Il Kosovo in queste ultime giornate è agitato da violenti scontri civili per l’insediamento, contro il volere dei serbi, del premier Kurti. Appena due giorni fa, in occasione di alcune violente proteste davanti al municipio di Zvecan, 30 soldati del contingente Kfor (ovvero le forze della Nato create proprio per garantire la pace all’interno dello Stato), tra cui 11 italiani, sono rimasti feriti dai manifestanti,



Sulle pagine di Repubblica, per capire meglio cosa stia succedendo in Kosovo, è stato intervistato il generale di Divisione Angelo Michele Ristuccia, colui che ha dato l’ordine ai 30 uomini di presidiare il municipio. “Trenta soldati Kfor“, di cui 11 italiani, “hanno subito un vile attacco di guerriglia urbana lunedì 29 maggio. Posso dire che nessuno di loro è in pericolo di vita, si riprenderanno in tempi rapidi”. Spiega che “lunedì avevo predisposto preventivamente un contingente di uomini nelle quattro municipalità a maggioranza serba in occasione dell’insediamento dei sindaci del Kosovo albanesi da poco eletti”, ma specifica che “se oggi non siamo qui a piangere morti tra la popolazione è perché Kfor si è interposta ed è riuscita a riportare la calma”.



Cosa è successo durante l’attacco in Kosovo

Andando avanti nella sua breve intervista, data l’importanza che Ristuccia ricopre per Kfor in Kosovo, ha spiegato anche cosa stia succedendo lì.
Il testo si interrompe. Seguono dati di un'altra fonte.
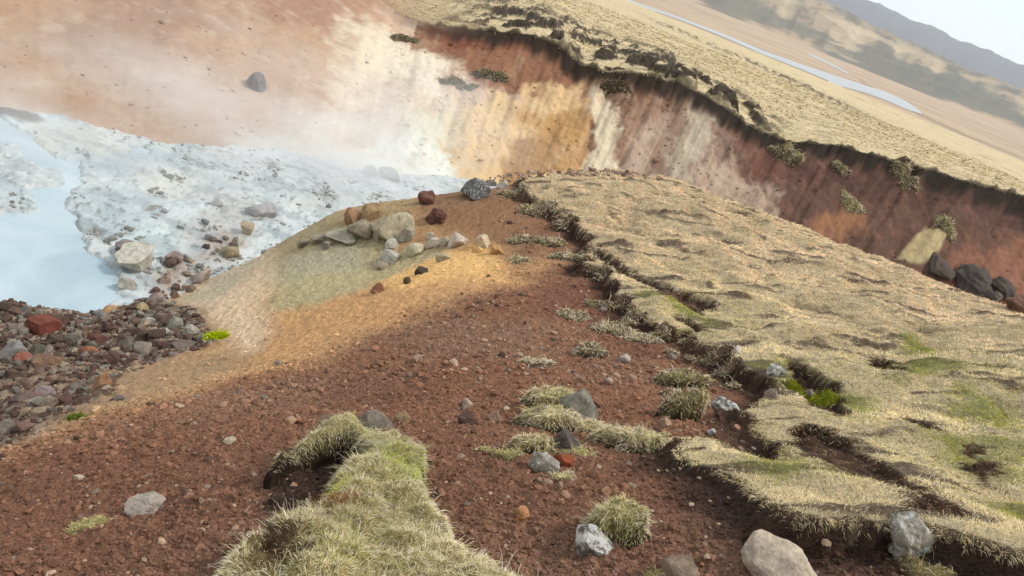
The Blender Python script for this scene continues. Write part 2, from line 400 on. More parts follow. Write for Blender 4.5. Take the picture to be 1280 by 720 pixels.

Un’aggressione scattata perché “15 poliziotti kosovari erano bloccati da ore all’interno di tre mezzi blindati circondati dalla folla, che si stava agitando. La protesta era sfuggita e se fosse intervenuta la polizia la situazione sarebbe degenerata ulteriormente“.

Infatti, spiega che il loro intervento per riportare la calma in Kosovo è previsto “dalle regole di ingaggio del nostro mandato” e che il loro scopo era “permettere ai tre mezzi di andarsene. I nostri uomini”, racconta, “a quel punto sono stati investiti da bombe carta contenenti pezzi di ferro e chiodi, bottiglie molotov e anche colpi di arma da fuoco”. Analizzando, invece, più in generale le numerose e violente proteste che si registrano in Kosovo, il generale spiega che spesso tra le folle ci sono “hard liner, professionisti delle proteste” il cui scopo è aizzare “la folla”.